In December, 2015, he said, Egyptian police detained a young French scholar who was conducting research on a workers’ movement, keeping her in jail overnight. “These kinds of things had been happening more often – but they go unreported because the scholars don’t say anything, so that they can return to Egypt in the future.”
The Egyptian government’s softer and more cooperative approach in the last few months suggests, however, that it now accepts an urgent need for reputation management. The government and the Regeni family have agreed, in principle, to meet, which the family hopes will push the investigation another few steps closer to the truth.

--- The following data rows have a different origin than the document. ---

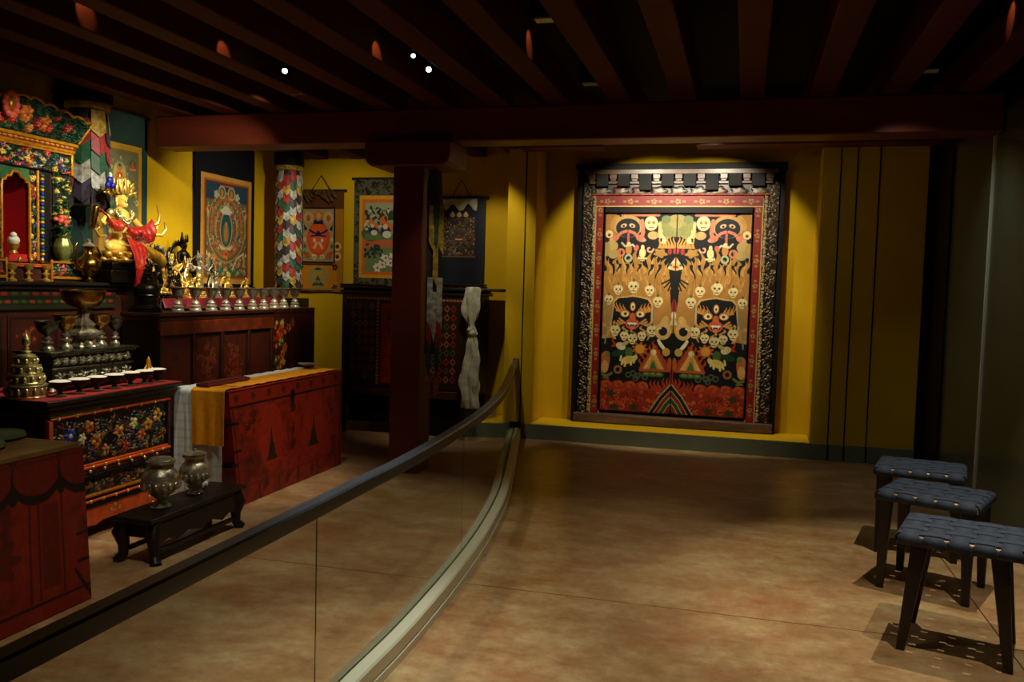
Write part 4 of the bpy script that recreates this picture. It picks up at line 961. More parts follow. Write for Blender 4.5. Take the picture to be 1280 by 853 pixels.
# goblets
gl = ['leftmost in the row, beside the black incense stupa', 'second from the left', 'third from the left', 'fourth from the left', 'fifth from the left', 'sixth from the left', 'seventh from the left', 'eighth, first on the painted cabinet', 'ninth, middle one on the painted cabinet', 'rightmost, last on the painted cabinet']
for i, y in enumerate((6.142, 6.376, 6.602, 6.818, 7.032, 7.258, 7.452, 7.644, 7.827, 8.05)):
    if i == 0:
        g0 = thing('offering_goblet', 'silver goblet with tiered foot, ' + gl[0], 'goblet', (-4.5, y, 1.3315), 0, 'silver goblets in a row on the cabinets')
        MB().lathe([(.0001, 0), (.05, 0), (.05, .012), (.044, .022), (.036, .03), (.044, .036), (.044, .044), (.032, .054), (.026, .06), (.034, .066), (.032, .074), (.02, .086), (.01, .095), (.012, .105)], 28).build('foot', 'brightsilver', g0)
        MB().lathe([(.0001, .1), (.014, .104), (.03, .118), (.046, .145), (.052, .18), (.07, .198), (.07, .202), (.05, .198), (.044, .15), (.0001, .12)], 28).build('cup', 'silver', g0)
    else:
        dup(g0, (-4.5, y, 1.3315 if i < 7 else 1.3365), None, 'silver goblet with tiered foot, ' + gl[i])

# black incense stupa
st = thing('incense_stupa', 'black metal stupa shaped incense burner at the left end of the goblets', 'stupa', (-4.60, 5.885, 1.332))
MB().lathe([(.0001, 0), (.115, 0), (.118, .012), (.11, .02), (.118, .03), (.1, .045), (.085, .06), (.085, .12), (.095, .13), (.09, .14)], 40, flute=24, famp=.012).build('base', 'bronze', st)
MB().lathe([(.088, .135), (.1, .16), (.1, .19), (.08, .22), (.05, .235), (.055, .25), (.05, .265), (.0001, .266)], 36).build('dome', 'bronze', st)
MB().lathe([(.045, .262), (.06, .275), (.035, .29), (.05, .3), (.03, .32), (.04, .33), (.022, .35), (.03, .36), (.012, .39), (.016, .41), (.0001, .43)], 28).build('spire', 'bronze', st)

# ================================================================== BLACK CABINET UNDER THE BACK THANGKAS
bc = thing('folk_cabinet', 'tall dark painted cabinet with a red centre door, behind the oxblood column', 'cabinet', (-3.47, 8.85, 0))
MB().b2(-.70, .70, -.38, .44, .42, 1.5).build('carcass', 'blackwood', bc, bevel=.006)
m_ = MB(); m_.b2(-.72, .74, -.40, .45, 1.5, 1.535); m_.build('cornice', 'blackwood', bc, bevel=.006)
m_ = MB(); m_.b2(-.71, .96, -.42, .45, 1.552, 1.585); m_.b2(-.71, -.4, -.42, .1, 1.585, 1.6); m_.build('top_board', 'blackwood', bc, bevel=.006)
MB().b2(-.7, .72, -.35, .43, 1.535, 1.552).build('shadow_gap', 'joint', bc)
m_ = MB(); m_.b2(-.71, .71, -.395, -.36, .42, .5); m_.build('base_rail', 'darkwood', bc, bevel=.005)
for x in (-.68, .68):
    for y in (-.36, .4): MB().b2(x - .03, x + .03, y - .03, y + .03, 0, .42).build('leg', 'blackwood', bc, bevel=.005)
MB().b2(-.65, .65, -.3, -.28, .12, .42).build('kick_board', 'black', bc)
q = Cv(140, 100, 1.8, (50, 26, 16)); q.rect(44, 8, 96, 96, (160, 34, 18)); q.mottle(.4, 12, 16, (60, 16, 10))
for x0, x1 in ((8, 38), (102, 132)):
    for i in range(4):
        for j in range(9):
            x = x0 + 4 + i * 7.4; y = 12 + j * 9.6; c_ = rnd.choice([(150, 44, 26), (160, 96, 44), (84, 84, 50)])
            q.poly([(x, y - 4.4), (x + 3.4, y), (x, y + 4.4), (x - 3.4, y)], c_); q.ell(x, y, 1.3, 1.6, (24, 12, 8))
for x in (41, 99):
    for y in range(4, 98, 4): q.ell(x, y, 1.6, 1.5, (196, 116, 54))
for x in range(5, 138, 4): q.ell(x, 3, 1.7, 1.2, (196, 112, 60))
for x, y, r in ((60, 22, 8), (60, 42, 8), (80, 30, 8), (62, 66, 8), (80, 70, 9)):
    q.flower(x, y, r, (64, 70, 40), (200, 120, 50)); q.ell(x + 2, y + 1, r * .35, r * .5, (206, 130, 50))
q.line([(44, 8), (44, 96)], .8, (24, 10, 8)); q.line([(96, 8), (96, 96)], .8, (24, 10, 8))
q.mesh('painted_front', 'paint', 1.36, .96, .015, loc=(0, -.385, .52), parent=bc)

# white khata scarf hanging from the board end
kh = MB(); prof_k = [(1.60, .035, .02), (1.58, .06, .03), (1.5, .07, .04), (1.4, .075, .045), (1.3, .06, .04), (1.22, .03, .025), (1.17, .035, .03), (1.12, .045, .035), (1.1, .03, .025), (1.02, .05, .035), (.9, .065, .04), (.78, .075, .045), (.7, .085, .05), (.6, .085, .05), (.5, .075, .045), (.42, .08, .045), (.36, .07, .04)]
vs = []; fs = []; N = 64
prof_k = [tuple(p) for p in catmull(prof_k, 4)]
for i, (z, rx, ry) in enumerate(prof_k):
    for k in range(N):
        a = 2 * PI * k / N; w = 1 + .26 * math.sin(a * 6 + z * 4) + .14 * math.sin(a * 11 - z * 9) + .1 * math.sin(z * 24 + a * 2)
        vs.append((rx * w * math.cos(a) + .012 * math.sin(z * 8), ry * w * math.sin(a), z))
for i in range(len(prof_k) - 1):
    for k in range(N): fs.append((i * N + k, i * N + (k + 1) % N, (i + 1) * N + (k + 1) % N, (i + 1) * N + k))
fs += [tuple(range(N)), tuple((len(prof_k) - 1) * N + k for k in range(N))[::-1]]
kt = thing('ceremonial_scarf', 'knotted cream silk scarf hanging from the right end of the dark cabinet board', 'scarf', (-2.675, 8.37, 0))
kh.add(vs, fs).build('scarf_body', 'khata', kt)
q = MB(); q.ell((.01, -.01, 1.13), (.045, .04, .035)); q.ell((-.015, -.02, 1.16), (.03, .03, .028)); q.build('knot', 'khata', kt)

# ================================================================== THANGKAS
def border(c, b, cols):
    o = 0
    for w, cc in cols:
        c.rect(b[0] + o, b[1] + o, b[2] - o, b[3] - o, cc); o += w
def crowd(c, n, box, pal, r=(1.2, 3), sym=None):
    for _ in range(n):
        x = rnd.uniform(box[0], box[2]); y = rnd.uniform(box[1], box[3]); q = rnd.uniform(*r); cc = rnd.choice(pal)
        for xx in ((x, 2 * sym - x) if sym else (x,)):
            k = rnd.random()
            if k < .4: c.ell(xx, y, q, q * .8, cc, rnd.random() * 3)
            elif k < .7: c.scroll(xx, y, q, q * .25, cc, a0=rnd.random() * 6)
            else: c.ell(xx, y, q * .5, q, cc); c.ell(xx, y - q, q * .35, q * .35, (226, 196, 150))
def lotus_figure(c, x, y, s, skin, robe, halo, aur):
    c.ell(x, y - s * .2, s * 1.15, s * 1.45, halo); c.ell(x, y - s * .2, s * .95, s * 1.25, aur); c.ell(x, y - s * .95, s * .42, s * .42, halo)
    c.ell(x, y + s * .75, s * .95, s * .2, (230, 190, 150)); c.ell(x, y + s * .5, s * .8, s * .28, robe); c.ell(x, y, s * .36, s * .55, skin)
    c.ell(x, y - s * .1, s * .5, s * .22, robe); c.ell(x, y - s * .85, s * .22, s * .26, skin); c.ell(x, y - s * 1.1, s * .15, s * .16, (40, 50, 90))
    for q in (-1, 1): c.line([(x + q * s * .4, y - s * .3), (x + q * s * .6, y + s * .1), (x + q * s * .2, y + s * .3)], s * .1, skin)
def wavef(amp, nx, ny=0.0): return lambda U, V: amp * np.sin(U * nx) * (.3 + V) + amp * .7 * np.cos(V * (3 + ny))
def rods(t, w, z, m='blackwood'):
    q = MB(); q.tube([(-w / 2 - .03, 0, z), (w / 2 + .03, 0, z)], .013, 10); return q.build('roller', m, t)

# 1: left wall, green surround
def th1():
    c = Cv(110, 150, 1.8, (36, 60, 54)); c.mottle(.15, 20, 14); c.rect(50, 28, 102, 150, (196, 150, 40)); c.rect(54, 33, 98, 150, (150, 110, 40)); c.rect(56, 35, 96, 150, (110, 112, 80)); c.mottle(.2, 14, 10)
    crowd(c, 130, (57, 40, 95, 140), [(190, 110, 50), (150, 60, 36), (90, 110, 70), (200, 170, 100), (60, 90, 90)], (1, 3))
    lotus_figure(c, 74, 56, 8, (214, 120, 50), (206, 80, 40), (120, 130, 80), (190, 170, 100)); lotus_figure(c, 90, 46, 4, (200, 90, 50), (190, 60, 40), (120, 110, 70), (60, 90, 60))
    c.ell(62, 110, 20, 26, (160, 120, 50), al=.5); lotus_figure(c, 72, 104, 15, (196, 150, 60), (150, 50, 30), (80, 110, 80), (50, 80, 70)); return c
t = thing('hanging_scroll', 'painted scroll with dark green silk surround, left wall behind the gilt statue', 'thangka', (XL + .03, 6.32, 1.56), PI / 2)
th1().mesh('painted_cloth', 'paintcloth', 1.10, 1.5, .006, wave=wavef(.008, 9), parent=t, loc=(0, 0, 0)); rods(t, 1.1, 1.5)
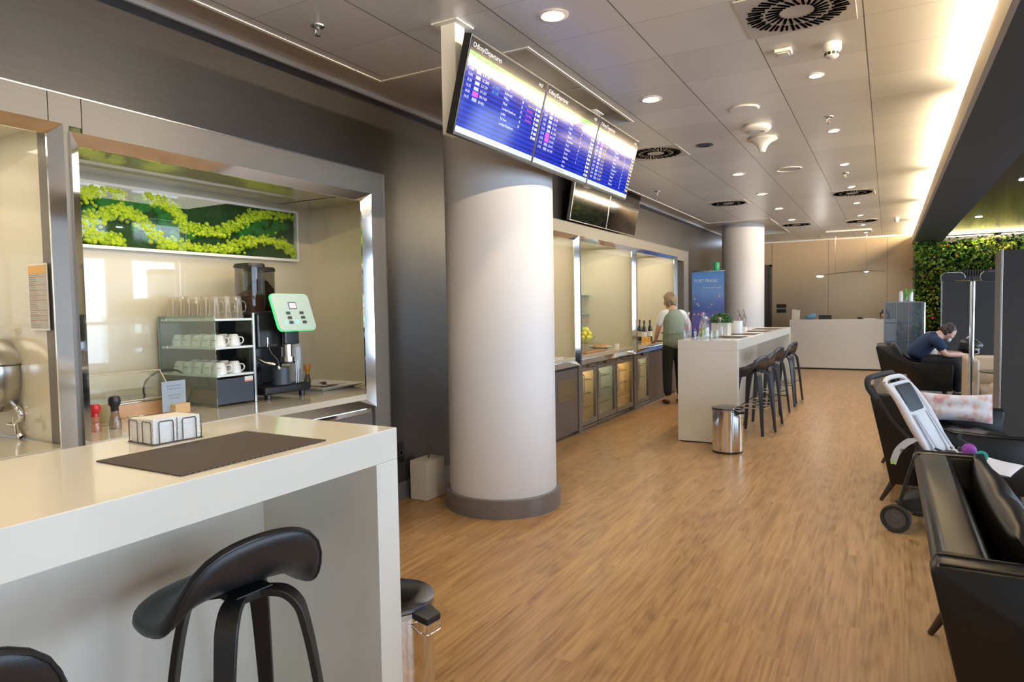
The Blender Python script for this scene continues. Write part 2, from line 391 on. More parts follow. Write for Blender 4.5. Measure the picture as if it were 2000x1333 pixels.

Regeni’s death is a mystery hiding in plain sight: his seemingly inexplicable, brutal torture and killing reflects the demise of Egyptian democracy, the stripping away of already limited liberties and protections, the brutal crackdown on dissent, the increase in torture and forced disappearances, the tendency to blame the country’s problems on outside conspiracies. In this closed world, Giulio Regeni, with his ability to speak five languages, his mobile phone full of foreign and Egyptian contacts, might look like a spy, and police, in a system with little or no accountability, might make reckless mistakes.
The Egyptian prosecutors seemed unable to understand why their Italian colleagues did not accept the evidence they were given. “The Egyptian authorities seemed shocked that our police kept asking questions after they came up with the ‘gang’ of killers and the tray with Regeni’s documents,” said one Italian investigator. “Their attitude seemed to be: ‘hey, we found the criminals, we have even killed them. This should put an end to it.’” Surely, they thought, concerns of state – the close relations between two nations, billions of dollars of commercial ties – should count more than the life of one person, who had been killed by mistake. They seemed to find it impossible to understand that the Italian government would have to account to public opinion and could not, even if it had wanted to, accept a flimsy, implausible account of Regeni’s death.
“This didn’t happen in a vacuum,” Heba Morayef, an Egyptian human rights advocate, said. “It came after three years of almost constant rising xenophobic propaganda, fed by the security services, encouraging citizens’ arrests of foreigners, and so on … There are so many people in the Egyptian security forces that talk about this foreign conspiracy, that more and more people start to believe it. This is how a deeply paranoid police state operates.